As for the living quarters above a garage — one of the only habitable structures in the Stephenses’ grand plans to come to fruition — there is nothing more than rusted piles of twisted metal, another casualty of a canyon fire.

These days, the scariest thing about the site is getting there. From the Sullivan Fire Road, near Casale Road, it’s a 2.5-mile hike. One route requires taking more than 500 narrow steps down the canyon’s steep slopes, past terraced gardens the Stephenses created to grow fruit trees to feed their clandestine community.

Not that any of this keeps people away. It never did.

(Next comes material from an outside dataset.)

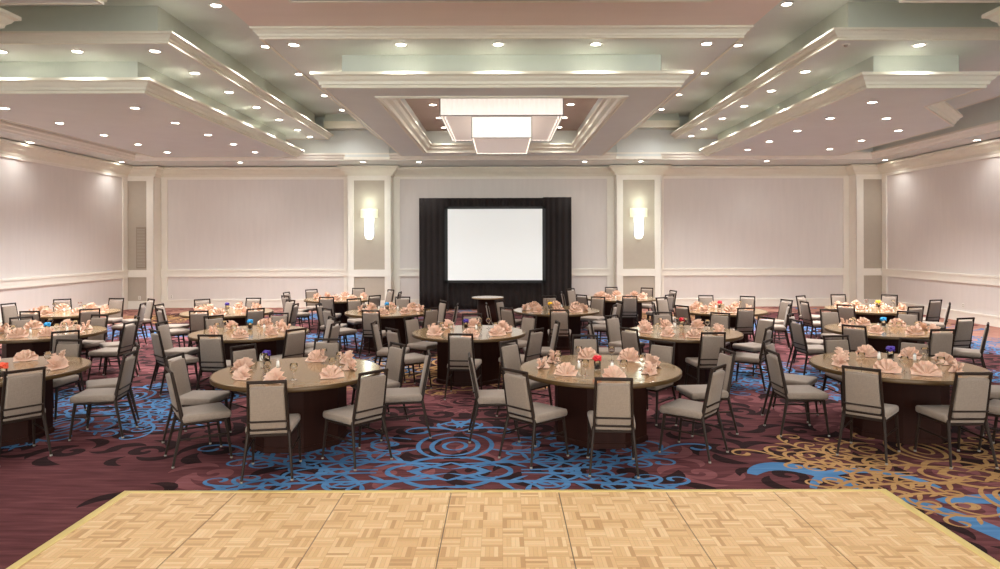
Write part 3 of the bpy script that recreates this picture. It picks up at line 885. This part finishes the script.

In 1948, the property was sold to the Huntington Hartford Foundation and was used as part of an artists’ colony. Later, it was bought by the city of Los Angeles. These days, the allure of shadowy ruins and picture-perfect scenery — there are lovely sycamore trees and a year-round creek — continues to draw visitors.

Santa Monica resident Susan Suntree, author of “Sacred Sites: The Secret History of Southern California,” has made the trip to the remains of Murphy Ranch many times.

“For years and years, I’ve hiked around there and knew the stories. It’s really creepy and fascinating,” she said. “It always intrigued me. You can’t help but want to populate it with your imagination. What was going on here?”

The truth is that no one knows all the details for sure, but as more bits of information emerge, the story continues to unfold. 

For a local historian like Young, that’s part of the fun.